Graviton scattering in self-dual radiative space-times

TL;DR

This paper derives tree-level graviton scattering amplitudes in self-dual radiative space-times using twistor theory, revealing novel features like tail effects and simplifying calculations in symmetric cases.

Contribution

It provides the first explicit formulae for graviton amplitudes in curved self-dual radiative backgrounds, extending amplitude methods beyond flat space.

Findings

Amplitudes are expressed as integrals over moduli space of holomorphic maps in twistor space.

Derived MHV amplitudes directly from Einstein-Hilbert action.

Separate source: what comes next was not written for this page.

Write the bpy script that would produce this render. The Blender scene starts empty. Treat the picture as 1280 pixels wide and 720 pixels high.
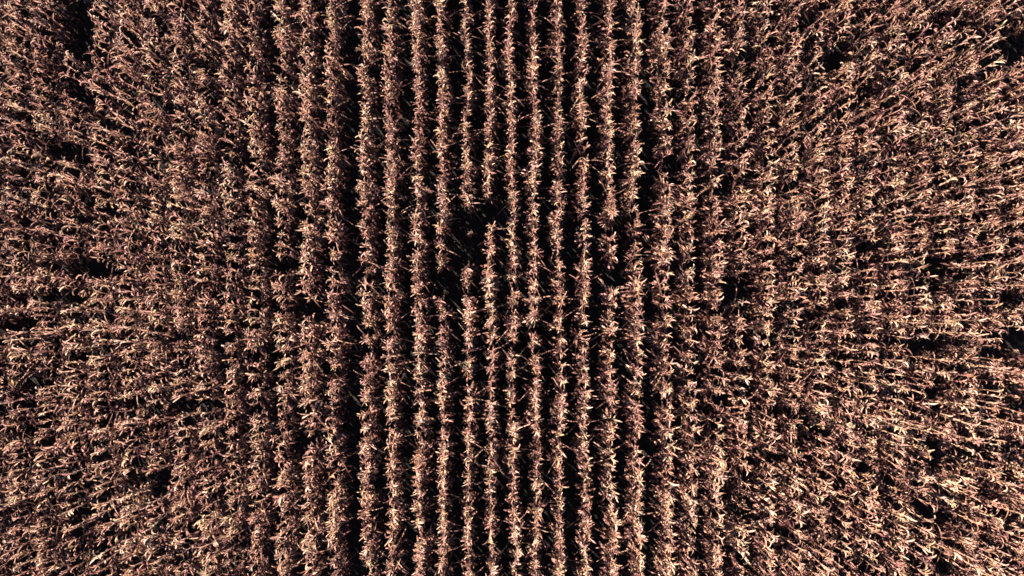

Amplitudes exhibit tail effects and are simplified in symmetric backgrounds.

Abstract

The construction of amplitudes on curved space-times is a major challenge, particularly when the background has non-constant curvature. We give formulae for all tree-level graviton scattering amplitudes in curved self-dual radiative space-times; these are chiral, source-free, asymptotically flat spaces determined by free characteristic data at null infinity. Such space-times admit an elegant description in terms of twistor theory, which provides the powerful tools required to exploit their underlying integrability. The tree-level S-matrix is written in terms of an integral over the moduli space of holomorphic maps from the Riemann sphere to twistor space, with the degree of the map corresponding to the helicity configuration of the external gravitons. For the MHV sector, we derive the amplitude directly from the Einstein-Hilbert action of general relativity, while other helicity configurations arise from a natural family of generating functionals and pass several consistency checks. The amplitudes in self-dual radiative space-times exhibit many novel features that are absent in Minkowski space, including tail effects. There remain residual integrals due to the functional degrees of freedom in the background space-time, but our formulae have many fewer such integrals than would be expected from space-time perturbation theory. In highly symmetric special cases, such as self-dual plane waves, the number of residual integrals can be further reduced, resulting in much simpler expressions for the scattering amplitudes.